Poetic Technique and Form

Poetic Technique and Form in a Cultural Context

“Readers recognize a meter from immediate textual clues and from their previous cultural experiences.”
Marina Tarlinskaja,"Rhythm and Syntax in Verse"

The intertextual verse in The Tale of the Peries, and specifically the verse that characters recite to each other, seemingly spontaneously, serves to create another element of the fantastic in this already fantastic tale. By utilizing meters that are reminiscent of normal English speaking patterns but contain elements of song, Leyden creates an effect that is both familiar and foreign at the same time.

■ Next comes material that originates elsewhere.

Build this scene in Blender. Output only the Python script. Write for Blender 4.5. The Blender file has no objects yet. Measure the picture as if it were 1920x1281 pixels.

Iambic pentameter is widely accepted to be the closest poetic meter to normal English speaking rhythm From In her article "Rhythm and Syntax in Verse: English Iambic Tetrameter and Dolnik Tetrameter (Nineteenth and Twentieth Centuries)" Marina Tarlinskaja notes that, “Meter exists in a poetic tradition as a set of constraining rules that determine which word combinations (in terms of their syllabic and accentual structure) suit each particular meter” (Tarlinskaja 61)1. In The Tales of the Peries much of the verse is written in iambic tetrameter, containing one fewer foot per line, indicating a far more sing-song feel to the language. In her article, Tarlinskaja cites the sing-song aspect of iambic tetrameter, and explains that is because of a shared cultural background with language. Much of the verse also employs an AABB rhyme scheme, very simplistic and evocative of song. The song it evokes is itself familiar, but set to music, not spoken aloud. Below is an example of a verse from early on in the text, which conforms almost entirely to the meter and rhyme scheme described:

(x = unstressed and / = stressed):
/ / | x / | x / | x /
Well may the ruby boast its hew (A)
x / | x / | x / | x /
Mid jewels hanged to court the view (A)
x / | x / | x / |x /
But Golden cups of ruby wine (B)
x / | x / | x / | / /
The ruby’s richest hues outshine. (B)
(Leyden, 23)

The two spondees (two stressed syllables in a single foot) in this particular stanza, one in the very first line and one in the last line, provide more emphasis on these words, effectively giving the reader a jumping off point for the reader to move back into the prose. This is not an uncommon variation amongst the various verses within the texts. Other variations occur within the verse to create other emphasis, de-emphasis, etc.

The use of a meter evocative of song serves to create a further element of the fantastic in The Tales of the Peries. It is not just that the verse exists as different from the prose but that it is so different it is almost foreign. There is less difference between the two types of verse presented in the text than one would think. Spontaneous declarations in meter often carry the same characteristics in terms of form and meter as their (supposedly) poetic counterparts. While a reader may expect "already written" verse to be in a from that is very song like, the spontaneous exclamations of dialogue from the characters themselves can seem unnatural and strange to the average reader. What Leyden is doing here is creating another element of the fantastic along with all of the fantastic things that happen within the plot. The ambience of the story is colored by this kind of verse, based on a cultural understanding that this meter and rhyme scheme is part of a song. Leyden has created a world where it is an accepted rule that the average person can break into verse at any time.



1. Tarlinskaja, Marina. "Rhythm and Syntax in Verse: English Iambic Tetrameter and Dolnik Tetrameter (Nineteenth and Twentieth Centuries)" Poetics Today (1997): 59-93. JStor. Web. 15 March 2012.